What you are asked to do: Reproduce all of the data that follows, character for character.

Data block:
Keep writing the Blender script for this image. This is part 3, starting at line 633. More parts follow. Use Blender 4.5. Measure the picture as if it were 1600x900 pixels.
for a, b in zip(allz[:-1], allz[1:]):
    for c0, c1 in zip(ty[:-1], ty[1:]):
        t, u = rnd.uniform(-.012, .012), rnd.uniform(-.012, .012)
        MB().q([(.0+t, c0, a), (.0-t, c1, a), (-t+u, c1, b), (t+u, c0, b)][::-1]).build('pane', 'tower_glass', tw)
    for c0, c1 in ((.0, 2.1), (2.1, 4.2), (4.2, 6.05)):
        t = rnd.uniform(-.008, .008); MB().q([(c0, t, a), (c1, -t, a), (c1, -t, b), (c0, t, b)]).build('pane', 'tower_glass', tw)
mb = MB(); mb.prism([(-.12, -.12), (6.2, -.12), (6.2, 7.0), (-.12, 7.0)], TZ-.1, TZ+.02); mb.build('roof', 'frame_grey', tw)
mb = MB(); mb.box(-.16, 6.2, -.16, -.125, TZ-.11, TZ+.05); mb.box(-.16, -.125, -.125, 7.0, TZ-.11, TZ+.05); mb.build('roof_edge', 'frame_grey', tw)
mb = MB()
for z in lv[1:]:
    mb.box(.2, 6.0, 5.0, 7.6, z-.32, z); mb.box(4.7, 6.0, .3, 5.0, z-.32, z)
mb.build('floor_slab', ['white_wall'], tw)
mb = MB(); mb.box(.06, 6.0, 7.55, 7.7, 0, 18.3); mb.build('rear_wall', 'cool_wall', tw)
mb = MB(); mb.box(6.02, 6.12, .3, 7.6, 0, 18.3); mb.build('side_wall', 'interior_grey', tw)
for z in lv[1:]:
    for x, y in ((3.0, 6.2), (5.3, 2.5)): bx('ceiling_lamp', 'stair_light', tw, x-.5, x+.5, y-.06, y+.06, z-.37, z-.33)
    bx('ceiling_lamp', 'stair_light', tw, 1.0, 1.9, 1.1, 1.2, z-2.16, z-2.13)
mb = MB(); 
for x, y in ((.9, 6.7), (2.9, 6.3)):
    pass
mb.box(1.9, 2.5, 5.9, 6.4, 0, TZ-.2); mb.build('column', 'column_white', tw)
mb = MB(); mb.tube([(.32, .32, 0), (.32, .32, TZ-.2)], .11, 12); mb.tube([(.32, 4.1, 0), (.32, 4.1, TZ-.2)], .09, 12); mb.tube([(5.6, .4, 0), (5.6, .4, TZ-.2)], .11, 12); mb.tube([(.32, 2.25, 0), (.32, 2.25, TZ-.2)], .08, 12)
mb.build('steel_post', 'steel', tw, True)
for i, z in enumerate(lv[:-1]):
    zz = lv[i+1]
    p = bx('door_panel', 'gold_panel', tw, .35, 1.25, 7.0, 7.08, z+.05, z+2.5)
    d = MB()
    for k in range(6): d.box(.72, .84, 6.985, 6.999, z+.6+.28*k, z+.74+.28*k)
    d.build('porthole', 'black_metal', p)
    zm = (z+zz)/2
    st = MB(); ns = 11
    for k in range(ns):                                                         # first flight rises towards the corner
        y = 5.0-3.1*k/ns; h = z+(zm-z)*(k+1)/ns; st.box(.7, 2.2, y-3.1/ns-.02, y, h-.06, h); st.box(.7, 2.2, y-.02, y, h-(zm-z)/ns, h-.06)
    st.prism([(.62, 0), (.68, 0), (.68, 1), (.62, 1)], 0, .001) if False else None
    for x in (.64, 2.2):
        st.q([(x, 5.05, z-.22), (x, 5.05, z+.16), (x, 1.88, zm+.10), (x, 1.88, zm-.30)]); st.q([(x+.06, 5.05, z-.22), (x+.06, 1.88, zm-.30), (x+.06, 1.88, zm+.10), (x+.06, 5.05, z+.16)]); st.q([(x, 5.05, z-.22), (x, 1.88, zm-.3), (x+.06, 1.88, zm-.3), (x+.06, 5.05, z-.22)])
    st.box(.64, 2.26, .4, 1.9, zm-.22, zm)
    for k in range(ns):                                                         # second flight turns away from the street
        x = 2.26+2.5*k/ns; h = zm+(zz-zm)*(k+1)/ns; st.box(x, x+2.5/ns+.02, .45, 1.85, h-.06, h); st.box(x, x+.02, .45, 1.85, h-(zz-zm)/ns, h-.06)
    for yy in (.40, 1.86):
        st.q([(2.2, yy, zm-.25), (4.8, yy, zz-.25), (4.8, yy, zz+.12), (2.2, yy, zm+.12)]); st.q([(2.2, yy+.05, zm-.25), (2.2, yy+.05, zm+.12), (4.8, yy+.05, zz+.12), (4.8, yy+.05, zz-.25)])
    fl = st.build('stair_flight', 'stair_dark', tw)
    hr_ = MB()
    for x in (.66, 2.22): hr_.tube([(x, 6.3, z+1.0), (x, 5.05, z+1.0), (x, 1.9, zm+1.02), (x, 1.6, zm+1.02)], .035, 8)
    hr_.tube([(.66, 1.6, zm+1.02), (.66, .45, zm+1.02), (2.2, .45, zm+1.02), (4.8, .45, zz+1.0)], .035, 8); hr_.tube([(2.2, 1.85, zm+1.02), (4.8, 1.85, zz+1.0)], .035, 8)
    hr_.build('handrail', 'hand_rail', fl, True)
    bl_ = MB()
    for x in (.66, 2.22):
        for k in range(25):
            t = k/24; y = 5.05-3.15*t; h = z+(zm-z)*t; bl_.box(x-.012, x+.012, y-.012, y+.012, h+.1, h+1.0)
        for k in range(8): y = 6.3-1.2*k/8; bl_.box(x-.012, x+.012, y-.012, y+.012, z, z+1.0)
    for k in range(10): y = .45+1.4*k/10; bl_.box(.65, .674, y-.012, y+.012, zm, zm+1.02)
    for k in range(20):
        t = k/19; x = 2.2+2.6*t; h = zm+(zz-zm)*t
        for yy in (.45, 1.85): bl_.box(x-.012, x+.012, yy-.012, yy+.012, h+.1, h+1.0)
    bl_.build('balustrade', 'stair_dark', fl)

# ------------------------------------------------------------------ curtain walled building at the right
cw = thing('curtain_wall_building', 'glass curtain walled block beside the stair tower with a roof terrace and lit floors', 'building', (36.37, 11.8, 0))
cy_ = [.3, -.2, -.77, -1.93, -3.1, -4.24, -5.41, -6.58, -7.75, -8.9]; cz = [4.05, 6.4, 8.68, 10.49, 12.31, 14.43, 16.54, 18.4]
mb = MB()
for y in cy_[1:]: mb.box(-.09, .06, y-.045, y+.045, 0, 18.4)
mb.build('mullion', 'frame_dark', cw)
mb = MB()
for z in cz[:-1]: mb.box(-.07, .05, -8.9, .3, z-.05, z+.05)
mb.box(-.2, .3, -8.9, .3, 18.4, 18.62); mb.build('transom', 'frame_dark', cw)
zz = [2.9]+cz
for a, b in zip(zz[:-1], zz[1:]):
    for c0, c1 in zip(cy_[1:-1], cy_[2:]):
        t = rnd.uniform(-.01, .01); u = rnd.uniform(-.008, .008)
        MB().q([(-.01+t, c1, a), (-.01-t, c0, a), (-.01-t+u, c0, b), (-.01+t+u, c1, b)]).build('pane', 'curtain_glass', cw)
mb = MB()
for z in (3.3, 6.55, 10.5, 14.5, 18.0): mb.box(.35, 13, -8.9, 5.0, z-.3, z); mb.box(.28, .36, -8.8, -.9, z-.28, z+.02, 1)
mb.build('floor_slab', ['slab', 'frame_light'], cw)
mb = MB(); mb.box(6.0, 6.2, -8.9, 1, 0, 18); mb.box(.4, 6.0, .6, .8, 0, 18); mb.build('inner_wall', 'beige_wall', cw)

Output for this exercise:
Keep writing the Blender script for this image. This is part 3, starting at line 633. More parts follow. Use Blender 4.5. Measure the picture as if it were 1600x900 pixels.
for a, b in zip(allz[:-1], allz[1:]):
    for c0, c1 in zip(ty[:-1], ty[1:]):
        t, u = rnd.uniform(-.012, .012), rnd.uniform(-.012, .012)
        MB().q([(.0+t, c0, a), (.0-t, c1, a), (-t+u, c1, b), (t+u, c0, b)][::-1]).build('pane', 'tower_glass', tw)
    for c0, c1 in ((.0, 2.1), (2.1, 4.2), (4.2, 6.05)):
        t = rnd.uniform(-.008, .008); MB().q([(c0, t, a), (c1, -t, a), (c1, -t, b), (c0, t, b)]).build('pane', 'tower_glass', tw)
mb = MB(); mb.prism([(-.12, -.12), (6.2, -.12), (6.2, 7.0), (-.12, 7.0)], TZ-.1, TZ+.02); mb.build('roof', 'frame_grey', tw)
mb = MB(); mb.box(-.16, 6.2, -.16, -.125, TZ-.11, TZ+.05); mb.box(-.16, -.125, -.125, 7.0, TZ-.11, TZ+.05); mb.build('roof_edge', 'frame_grey', tw)
mb = MB()
for z in lv[1:]:
    mb.box(.2, 6.0, 5.0, 7.6, z-.32, z); mb.box(4.7, 6.0, .3, 5.0, z-.32, z)
mb.build('floor_slab', ['white_wall'], tw)
mb = MB(); mb.box(.06, 6.0, 7.55, 7.7, 0, 18.3); mb.build('rear_wall', 'cool_wall', tw)
mb = MB(); mb.box(6.02, 6.12, .3, 7.6, 0, 18.3); mb.build('side_wall', 'interior_grey', tw)
for z in lv[1:]:
    for x, y in ((3.0, 6.2), (5.3, 2.5)): bx('ceiling_lamp', 'stair_light', tw, x-.5, x+.5, y-.06, y+.06, z-.37, z-.33)
    bx('ceiling_lamp', 'stair_light', tw, 1.0, 1.9, 1.1, 1.2, z-2.16, z-2.13)
mb = MB(); 
for x, y in ((.9, 6.7), (2.9, 6.3)):
    pass
mb.box(1.9, 2.5, 5.9, 6.4, 0, TZ-.2); mb.build('column', 'column_white', tw)
mb = MB(); mb.tube([(.32, .32, 0), (.32, .32, TZ-.2)], .11, 12); mb.tube([(.32, 4.1, 0), (.32, 4.1, TZ-.2)], .09, 12); mb.tube([(5.6, .4, 0), (5.6, .4, TZ-.2)], .11, 12); mb.tube([(.32, 2.25, 0), (.32, 2.25, TZ-.2)], .08, 12)
mb.build('steel_post', 'steel', tw, True)
for i, z in enumerate(lv[:-1]):
    zz = lv[i+1]
    p = bx('door_panel', 'gold_panel', tw, .35, 1.25, 7.0, 7.08, z+.05, z+2.5)
    d = MB()
    for k in range(6): d.box(.72, .84, 6.985, 6.999, z+.6+.28*k, z+.74+.28*k)
    d.build('porthole', 'black_metal', p)
    zm = (z+zz)/2
    st = MB(); ns = 11
    for k in range(ns):                                                         # first flight rises towards the corner
        y = 5.0-3.1*k/ns; h = z+(zm-z)*(k+1)/ns; st.box(.7, 2.2, y-3.1/ns-.02, y, h-.06, h); st.box(.7, 2.2, y-.02, y, h-(zm-z)/ns, h-.06)
    st.prism([(.62, 0), (.68, 0), (.68, 1), (.62, 1)], 0, .001) if False else None
    for x in (.64, 2.2):
        st.q([(x, 5.05, z-.22), (x, 5.05, z+.16), (x, 1.88, zm+.10), (x, 1.88, zm-.30)]); st.q([(x+.06, 5.05, z-.22), (x+.06, 1.88, zm-.30), (x+.06, 1.88, zm+.10), (x+.06, 5.05, z+.16)]); st.q([(x, 5.05, z-.22), (x, 1.88, zm-.3), (x+.06, 1.88, zm-.3), (x+.06, 5.05, z-.22)])
    st.box(.64, 2.26, .4, 1.9, zm-.22, zm)
    for k in range(ns):                                                         # second flight turns away from the street
        x = 2.26+2.5*k/ns; h = zm+(zz-zm)*(k+1)/ns; st.box(x, x+2.5/ns+.02, .45, 1.85, h-.06, h); st.box(x, x+.02, .45, 1.85, h-(zz-zm)/ns, h-.06)
    for yy in (.40, 1.86):
        st.q([(2.2, yy, zm-.25), (4.8, yy, zz-.25), (4.8, yy, zz+.12), (2.2, yy, zm+.12)]); st.q([(2.2, yy+.05, zm-.25), (2.2, yy+.05, zm+.12), (4.8, yy+.05, zz+.12), (4.8, yy+.05, zz-.25)])
    fl = st.build('stair_flight', 'stair_dark', tw)
    hr_ = MB()
    for x in (.66, 2.22): hr_.tube([(x, 6.3, z+1.0), (x, 5.05, z+1.0), (x, 1.9, zm+1.02), (x, 1.6, zm+1.02)], .035, 8)
    hr_.tube([(.66, 1.6, zm+1.02), (.66, .45, zm+1.02), (2.2, .45, zm+1.02), (4.8, .45, zz+1.0)], .035, 8); hr_.tube([(2.2, 1.85, zm+1.02), (4.8, 1.85, zz+1.0)], .035, 8)
    hr_.build('handrail', 'hand_rail', fl, True)
    bl_ = MB()
    for x in (.66, 2.22):
        for k in range(25):
            t = k/24; y = 5.05-3.15*t; h = z+(zm-z)*t; bl_.box(x-.012, x+.012, y-.012, y+.012, h+.1, h+1.0)
        for k in range(8): y = 6.3-1.2*k/8; bl_.box(x-.012, x+.012, y-.012, y+.012, z, z+1.0)
    for k in range(10): y = .45+1.4*k/10; bl_.box(.65, .674, y-.012, y+.012, zm, zm+1.02)
    for k in range(20):
        t = k/19; x = 2.2+2.6*t; h = zm+(zz-zm)*t
        for yy in (.45, 1.85): bl_.box(x-.012, x+.012, yy-.012, yy+.012, h+.1, h+1.0)
    bl_.build('balustrade', 'stair_dark', fl)

# ------------------------------------------------------------------ curtain walled building at the right
cw = thing('curtain_wall_building', 'glass curtain walled block beside the stair tower with a roof terrace and lit floors', 'building', (36.37, 11.8, 0))
cy_ = [.3, -.2, -.77, -1.93, -3.1, -4.24, -5.41, -6.58, -7.75, -8.9]; cz = [4.05, 6.4, 8.68, 10.49, 12.31, 14.43, 16.54, 18.4]
mb = MB()
for y in cy_[1:]: mb.box(-.09, .06, y-.045, y+.045, 0, 18.4)
mb.build('mullion', 'frame_dark', cw)
mb = MB()
for z in cz[:-1]: mb.box(-.07, .05, -8.9, .3, z-.05, z+.05)
mb.box(-.2, .3, -8.9, .3, 18.4, 18.62); mb.build('transom', 'frame_dark', cw)
zz = [2.9]+cz
for a, b in zip(zz[:-1], zz[1:]):
    for c0, c1 in zip(cy_[1:-1], cy_[2:]):
        t = rnd.uniform(-.01, .01); u = rnd.uniform(-.008, .008)
        MB().q([(-.01+t, c1, a), (-.01-t, c0, a), (-.01-t+u, c0, b), (-.01+t+u, c1, b)]).build('pane', 'curtain_glass', cw)
mb = MB()
for z in (3.3, 6.55, 10.5, 14.5, 18.0): mb.box(.35, 13, -8.9, 5.0, z-.3, z); mb.box(.28, .36, -8.8, -.9, z-.28, z+.02, 1)
mb.build('floor_slab', ['slab', 'frame_light'], cw)
mb = MB(); mb.box(6.0, 6.2, -8.9, 1, 0, 18); mb.box(.4, 6.0, .6, .8, 0, 18); mb.build('inner_wall', 'beige_wall', cw)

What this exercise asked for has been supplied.